--- Records from a data collection ---
start
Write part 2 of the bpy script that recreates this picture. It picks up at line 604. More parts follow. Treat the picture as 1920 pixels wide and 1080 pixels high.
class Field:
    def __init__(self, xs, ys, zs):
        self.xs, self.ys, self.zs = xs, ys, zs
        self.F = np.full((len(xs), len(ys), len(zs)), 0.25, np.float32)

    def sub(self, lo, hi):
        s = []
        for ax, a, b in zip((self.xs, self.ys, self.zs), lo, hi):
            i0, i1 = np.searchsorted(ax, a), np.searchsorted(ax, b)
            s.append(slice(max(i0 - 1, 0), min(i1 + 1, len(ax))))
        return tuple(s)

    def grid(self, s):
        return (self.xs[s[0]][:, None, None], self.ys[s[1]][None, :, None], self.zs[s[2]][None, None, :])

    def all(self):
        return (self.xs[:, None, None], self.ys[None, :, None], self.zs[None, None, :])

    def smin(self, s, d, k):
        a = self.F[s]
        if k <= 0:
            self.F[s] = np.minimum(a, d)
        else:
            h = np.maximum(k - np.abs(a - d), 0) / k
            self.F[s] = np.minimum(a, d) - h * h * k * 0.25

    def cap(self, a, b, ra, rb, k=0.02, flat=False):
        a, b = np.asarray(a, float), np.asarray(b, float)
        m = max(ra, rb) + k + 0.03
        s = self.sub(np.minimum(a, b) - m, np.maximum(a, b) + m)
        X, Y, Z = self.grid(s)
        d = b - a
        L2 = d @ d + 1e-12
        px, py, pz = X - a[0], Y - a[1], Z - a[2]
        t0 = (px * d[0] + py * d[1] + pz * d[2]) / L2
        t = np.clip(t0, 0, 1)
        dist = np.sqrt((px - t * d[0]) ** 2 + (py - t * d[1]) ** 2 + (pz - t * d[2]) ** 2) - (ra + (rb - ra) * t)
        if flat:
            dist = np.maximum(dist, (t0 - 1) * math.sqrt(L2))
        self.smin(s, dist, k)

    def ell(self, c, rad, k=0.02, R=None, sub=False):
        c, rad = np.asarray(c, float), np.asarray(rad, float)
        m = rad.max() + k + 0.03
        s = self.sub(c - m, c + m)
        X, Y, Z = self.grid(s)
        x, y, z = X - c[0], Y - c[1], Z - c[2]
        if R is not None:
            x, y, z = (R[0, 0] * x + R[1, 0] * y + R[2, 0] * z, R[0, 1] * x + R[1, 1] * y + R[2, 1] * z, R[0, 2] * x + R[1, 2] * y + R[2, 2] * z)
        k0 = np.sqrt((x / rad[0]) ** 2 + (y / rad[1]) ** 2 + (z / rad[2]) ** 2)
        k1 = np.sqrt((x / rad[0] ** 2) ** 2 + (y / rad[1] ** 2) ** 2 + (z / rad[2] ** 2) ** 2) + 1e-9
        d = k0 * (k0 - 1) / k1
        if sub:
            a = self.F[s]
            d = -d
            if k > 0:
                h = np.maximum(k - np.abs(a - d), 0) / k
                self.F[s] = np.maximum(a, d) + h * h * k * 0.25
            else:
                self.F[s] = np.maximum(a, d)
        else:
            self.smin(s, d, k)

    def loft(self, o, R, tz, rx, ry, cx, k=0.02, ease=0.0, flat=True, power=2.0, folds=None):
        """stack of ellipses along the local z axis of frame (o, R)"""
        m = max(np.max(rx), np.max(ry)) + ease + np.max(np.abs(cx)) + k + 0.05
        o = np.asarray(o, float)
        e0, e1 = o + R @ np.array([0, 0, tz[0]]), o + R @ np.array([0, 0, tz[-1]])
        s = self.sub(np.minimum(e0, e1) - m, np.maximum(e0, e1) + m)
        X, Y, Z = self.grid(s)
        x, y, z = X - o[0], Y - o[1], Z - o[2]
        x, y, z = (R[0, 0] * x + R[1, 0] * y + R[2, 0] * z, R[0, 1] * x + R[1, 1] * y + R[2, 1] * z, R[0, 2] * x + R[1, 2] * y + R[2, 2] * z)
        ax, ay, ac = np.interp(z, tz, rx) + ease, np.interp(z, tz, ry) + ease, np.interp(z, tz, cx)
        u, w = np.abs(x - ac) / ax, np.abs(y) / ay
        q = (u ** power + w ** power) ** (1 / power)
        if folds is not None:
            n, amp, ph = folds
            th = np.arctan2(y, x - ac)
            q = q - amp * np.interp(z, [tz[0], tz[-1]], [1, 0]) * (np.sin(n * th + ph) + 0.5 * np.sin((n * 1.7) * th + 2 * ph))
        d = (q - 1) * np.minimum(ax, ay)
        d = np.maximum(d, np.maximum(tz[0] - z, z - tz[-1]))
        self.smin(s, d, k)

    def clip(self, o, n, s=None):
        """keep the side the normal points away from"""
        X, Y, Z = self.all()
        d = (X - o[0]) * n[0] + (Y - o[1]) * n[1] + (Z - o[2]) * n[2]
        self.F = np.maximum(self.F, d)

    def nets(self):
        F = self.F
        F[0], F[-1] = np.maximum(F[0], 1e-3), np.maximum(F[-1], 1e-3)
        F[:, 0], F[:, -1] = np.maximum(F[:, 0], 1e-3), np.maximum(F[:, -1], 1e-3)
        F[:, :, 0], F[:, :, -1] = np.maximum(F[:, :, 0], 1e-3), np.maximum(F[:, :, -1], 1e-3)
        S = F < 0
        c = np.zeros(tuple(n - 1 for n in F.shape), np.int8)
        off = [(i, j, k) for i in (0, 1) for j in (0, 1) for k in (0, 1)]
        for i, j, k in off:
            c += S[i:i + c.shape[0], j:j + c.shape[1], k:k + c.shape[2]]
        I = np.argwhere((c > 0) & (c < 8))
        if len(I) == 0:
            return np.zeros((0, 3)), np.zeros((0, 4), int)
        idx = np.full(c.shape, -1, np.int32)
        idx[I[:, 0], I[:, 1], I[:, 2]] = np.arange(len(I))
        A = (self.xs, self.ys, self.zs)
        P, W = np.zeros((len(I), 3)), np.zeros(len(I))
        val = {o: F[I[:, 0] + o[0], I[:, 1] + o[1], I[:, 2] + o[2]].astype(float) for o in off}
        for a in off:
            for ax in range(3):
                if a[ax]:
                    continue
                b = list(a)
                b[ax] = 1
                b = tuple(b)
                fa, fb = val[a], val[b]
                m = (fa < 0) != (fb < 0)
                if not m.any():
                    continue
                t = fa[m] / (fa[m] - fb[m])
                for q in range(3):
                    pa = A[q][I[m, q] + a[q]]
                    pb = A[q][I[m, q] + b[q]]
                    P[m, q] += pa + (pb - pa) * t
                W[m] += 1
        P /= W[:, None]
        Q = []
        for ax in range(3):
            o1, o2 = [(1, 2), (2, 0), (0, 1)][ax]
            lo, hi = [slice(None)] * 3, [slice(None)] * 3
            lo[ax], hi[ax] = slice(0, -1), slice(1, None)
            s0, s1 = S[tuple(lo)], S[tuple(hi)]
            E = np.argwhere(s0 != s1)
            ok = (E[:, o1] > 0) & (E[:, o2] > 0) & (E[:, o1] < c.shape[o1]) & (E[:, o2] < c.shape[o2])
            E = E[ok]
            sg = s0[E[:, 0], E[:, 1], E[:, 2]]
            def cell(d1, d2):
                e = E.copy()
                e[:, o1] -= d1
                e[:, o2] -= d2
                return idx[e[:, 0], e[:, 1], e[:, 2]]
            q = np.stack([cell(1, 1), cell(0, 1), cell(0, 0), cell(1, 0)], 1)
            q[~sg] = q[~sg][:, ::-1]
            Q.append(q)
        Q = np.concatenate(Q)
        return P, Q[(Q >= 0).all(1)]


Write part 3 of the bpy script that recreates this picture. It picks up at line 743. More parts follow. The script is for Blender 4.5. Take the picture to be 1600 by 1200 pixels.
end
--- Set exercise ---
Starting at the first line of the records above, please copy each line exactly until you reach the line containing "return tuple(s)". Include that line and stop there.

--- Exercise response ---
Write part 2 of the bpy script that recreates this picture. It picks up at line 604. More parts follow. Treat the picture as 1920 pixels wide and 1080 pixels high.
class Field:
    def __init__(self, xs, ys, zs):
        self.xs, self.ys, self.zs = xs, ys, zs
        self.F = np.full((len(xs), len(ys), len(zs)), 0.25, np.float32)

    def sub(self, lo, hi):
        s = []
        for ax, a, b in zip((self.xs, self.ys, self.zs), lo, hi):
            i0, i1 = np.searchsorted(ax, a), np.searchsorted(ax, b)
            s.append(slice(max(i0 - 1, 0), min(i1 + 1, len(ax))))
        return tuple(s)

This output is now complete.